Aspek Pajak atas Pembayaran Bunga Surat Berharga Negara

Sumber: Freepik
Surat Berharga Negara (SBN) merupakan salah satu instrumen pembiayaan negara berupa Surat Hutang yang diterbitkan oleh pemerintah untuk membiayai anggaran negara. Bagi masyarakat, SBN bisa menjadi salah satu bentuk investasi yang menawarkan imbal hasil berupa bunga atau diskonto yang menarik, dengan risiko yang cenderung rendah. Dengan berinvestasi dalam bentuk SBN, artinya masyarakat memberikan pinjaman kepada pemerintah dengan janji akan memperoleh pengembalian pokok dan bunga sesuai dengan perjanjian yang ditetapkan.
Pada umumnya, SBN terbagi menjadi 2 (dua) jenis, yaitu:
1. Surat Utang Negara (SUN), diterbitkan oleh pemerintah pusat berdasarkan Undang-Undang Nomor 24 Tahun 2002, yang merupakan instrumen investasi yang dikelola secara konvensional yang memberikan imbal hasil berupa bunga (kupon) yang dibayarkan secara periodik dan pokok hutang dikembalikan pada akhir jangka waktunya. SUN terbagi menjadi Obligasi Ritel Indonesia (ORI) dan Saving Bond Retail (SBR).
2. Surat Berharga Syariah Negara (SBSN), diterbitkan berdasarkan prinsip syariah, mengacu pada Undang-Undang Nomor 19 Tahun 2008, yang memberikan imbal hasil berupa bagi hasil atau nisbah, jadi tidak mengenal istilah bunga. Artinya, SBSN mewakili kepemilikan sebagian dari aset atau proyek yang ada sehingga akan mendapatkan bagian dari keuntungan yang dihasilkan proyek tersebut sesuai dengan kesepakatan. SBSN terbagi menjadi Sukuk Ritel dan Sukuk Tabungan.
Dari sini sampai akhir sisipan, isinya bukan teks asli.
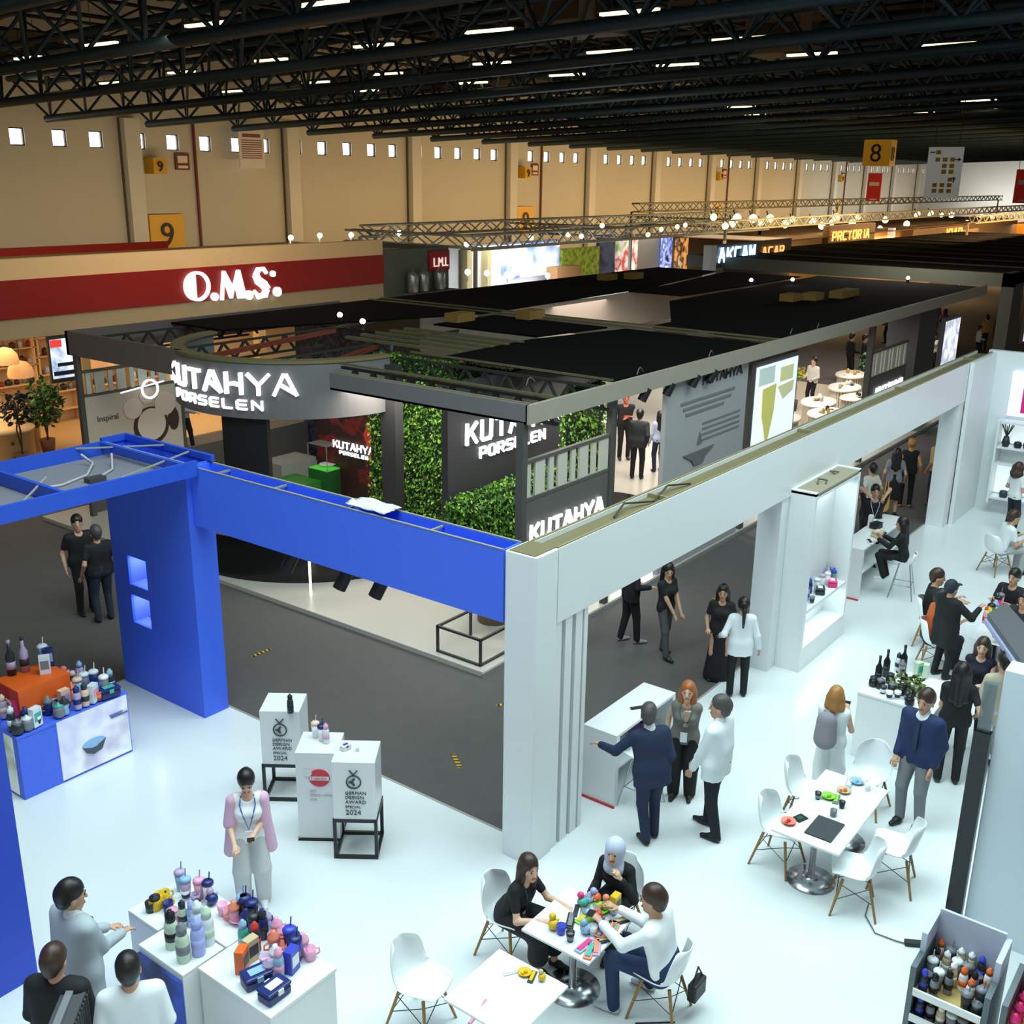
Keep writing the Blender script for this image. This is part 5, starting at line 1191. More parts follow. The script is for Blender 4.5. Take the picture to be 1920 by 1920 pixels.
        if hair == 'curly': q += [cone(Hd(math.cos(a)*.1, -.03+math.sin(a)*.05, .02), Hd(math.cos(a)*.11, -.05+math.sin(a)*.05, -.1), .05, .05, .02) for a in (0, 1.2, 2, 3.14, 4)]; q = [p for p in q if not p['neg']]+[fneg, fneg2]
    elif hair == 'pony': q = cap+[cone(Hd(0, -.105, .03), Hd(0, -.15, -.05), .035, .03, .03), cone(Hd(0, -.15, -.05), Hd(0, -.14, -.30), .032, .016, .02), fneg, fneg2]
    elif hair == 'bun': q = cap+[cone(Hd(0, -.12, .03), Hd(0, -.125, .03), .045, .045, .02), fneg, fneg2]
    elif hair == 'cap': q = cap+[cone(Hd(0, .02, .05), Hd(0, .13, .035), .06, .045, .02, (V3(0, 0, 1), .4)), fneg]
    elif hair == 'hijab': q = [cone(Hd(0, -.015, .03), Hd(0, -.02, .0), .112, .11, .02, (hx, .9)), cone(Hd(0, .0, -.1), T(0, .02, .44), .085, .10, .05), cone(Hd(.04, -.04, -.08), T(.09, -.03, .28), .08, .085, .05), cone(T(-.05, .06, .46), T(.05, .07, .46), .065, .065, .05), cone(Hd(0, .125, -.03), Hd(0, .12, -.06), .066, .06, .01, None, 0, True)]
    scl([p for p in q]) if hair != 'hijab' else scl(q[:1]+q[-1:])
    surf(q, c2*.8, 'headscarf' if hair == 'hijab' else ('cap' if hair == 'cap' else 'hair'), haircol, ob)
    if lanyard:
        lm = M(lanyard, .6); pts = [tuple(T(x, y, z)) for x, y, z in ((-.07, .03, .49), (-.085, .115, .42), (-.05, .15, .3), (0, .165, .14), (.05, .15, .3), (.085, .115, .42), (.07, .03, .49))]
        ld = B().tube(pts, .007, 5).o('lanyard', lm, ob)
        c = T(0, .175, .06); B().box(c[0]-.045, c[1]-.004, c[2]-.07, c[0]+.045, c[1]+.004, c[2]+.07).o('name_badge', M('e8f0f2', .5), ob)
    if holds: holds(ob, arms, T, Hd)
    return ob
def hold_phone(ob, arms, T, Hd, i=1):
    wr, el = arms[i][2], arms[i][1]; u = (wr-el)/np.linalg.norm(wr-el); c = wr+u*.11
    B().box(c[0]-.04, c[1]-.01, c[2]-.0, c[0]+.04, c[1]+.05, c[2]+.012).o('phone', M('14161a', .3), ob)
# ---------------------------------------------------------------- who stands where
PI = math.pi
def A(p): return (p[0], p[1])
# lower left group
g1 = G(130, 1672, 1.86)
person('man in light grey suit with green lanyard standing at the lower left blue wall', g1, (5.6, 8.0), 1.80, top='a9b4ba', coat=True, hem=-.14, shirt='d9dfe2', bottom='8f9aa2', hands=((-.1, .34, 1.02), (.08, .36, 1.04)), lanyard='0f4a44', sleeve='long', hair='short', nod=.1, cell=.009, fat=1.22, turn=-.35, shoes='2a2220')
g2 = G(100, 1798, 1.78)
person('man in black seen from behind with ribbed bag at the lower left corner', g2, (4.9, 8.2), 1.74, top='15171a', sleeve='long', bottom='1a1c20', haircol=HBR, cell=.009, fat=1.15, coat=True, hem=-.1, nod=.1, hands=((-.2, .25, 1.0), (.2, .25, 1.0)))
t = thing('ribbed_bag', 'dark grey ribbed bag with pale strap at the bottom left corner', 'bag', (g2[0]-.12, g2[1]-.3, 1.0), .75)
b = B().box(-.3, -.12, 0, .3, .08, .52)
for k in range(12): b.box(-.29+k*.05, -.14, .01, -.265+k*.05, -.12, .51)
b.o('bag_body', M('45474a', .8), t, .02); B().bar((-.32, .0, .53), (.32, .0, .53), .06, .04).bar((.3, 0, .52), (.3, 0, 0), .05).o('strap', M('73777a', .7), t)
g3 = G(240, 1815, 1.76)
person('man in plain white shirt seen from behind at the bottom left', g3, (5.0, 8.4), 1.73, top='e6eef2', sleeve='long', bottom='3a4048', cell=.009, fat=1.08, hands=((-.22, .2, .95), (.22, .2, .95)))
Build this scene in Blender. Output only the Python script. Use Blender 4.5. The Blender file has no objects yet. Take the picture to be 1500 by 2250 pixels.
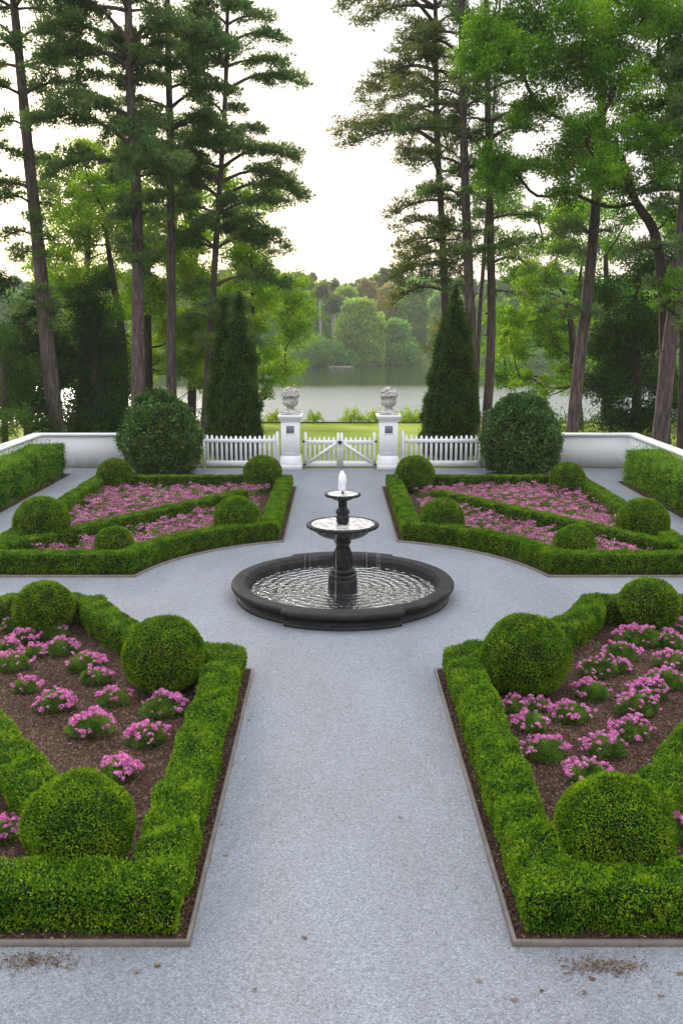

Sebagai instrumen investasi, imbal hasil atau bunga yang diperoleh oleh masyarakat atas kepemilikan SBN akan menjadi objek Pajak Penghasilan (PPh). Hal ini sesuai dengan ketentuan pada Undang-Undang Pajak Penghasilan. Adapun tarif pajak atas imbal hasil tersebut diatur dalam Peraturan Pemerintah Nomor 91 Tahun 2021.
Penghasilan berupa bunga obligasi yang diperoleh oleh Wajib Pajak dalam negeri dan Bentuk Usaha Tetap dikenai PPh yang bersifat final dengan tarif 10% (sepuluh persen) dari dasar pengenaaan pajak. PPh Final tersebut dipotong oleh pihak pembayar bunga seperti, penerbit obligasi atau kustodian selaku agen pembayaran yang ditunjuk, perusahan efek, dealer, bank, atau reksa dana selaku pedagang perantara dan/atau pembeli. Wajib Pajak sebagai penerima penghasilan bunga SBN tidak perlu menyetorkan sendiri, namun mempunyai kewajiban untuk melaporkan penghasilan tersebut dalam SPT Tahunan sebagai penghasilan final.
Sebagai tambahan informasi, ketentuan pengenaan PPh bersifat final tidak berlaku dalam hal penerima penghasilan bunga obligasi merupakan Wajib Pajak dana pensiun yang pendirian atau pembentukannya telah disahkan oleh Menteri Keuangan atau telah mendapat izin dari OJK atau Wajib Pajak bank yang didirikan di Indonesia atau cabang bank luar negeri di Indonesia. Penghasilan atas bunga obligasi tersebut dikenakan PPh berdasarkan tarif umum sesuai UU PPh.